Stephen Friedman will present “Wool, Wire, and String,” which looks at the exploration of these materials by four important 20th century masters: Alexander Calder, GeGo, Eva Hesse, and Jiro Takamatsu. Meanwhile, New York’s Mnuchin Gallery will offer drawings, paintings, and sculptures by modern and contemporary artists including Ruth Asawa (a stunning iron wire sculpture with a whopping $1,800,000 price tag), Lee Bontecou (a work on paper at $325,000), John Chamberlain, Willem de Kooning, and a Bridget Riley painting priced at $1,500,000.

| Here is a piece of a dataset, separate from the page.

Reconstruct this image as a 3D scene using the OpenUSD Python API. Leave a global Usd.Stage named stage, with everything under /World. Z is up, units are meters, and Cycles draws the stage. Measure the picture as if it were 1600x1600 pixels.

Lastly, on a (much) more historical level, the London-based Kallos Gallery, founded in 2014 by Baron Lorne Thyssen-Bornemisza, will be making their debut at Frieze Masters with a collection of treasures from ancient Greece, showcased at a stand created by the multidisciplinary designer Arthur De Borman. The focal point of their booth is an extremely rare Archaic Cretan bronze helmet, worth £5 million ($6.5 million), of which only two examples are known worldwide. The gallery will also present a selection of ancient Greek pottery, sculpture, coinage and jewelry, including a Hellenistic armlet, dating to circa 300 BC (£250,000 [$324,900]) and a Greek geometric bronze votive horse, dating to 900–700 BC and priced at £550,000 ($714,800).
Frieze London and Frieze Masters take place from October 6-9, 2016 at Regent’s Park, London.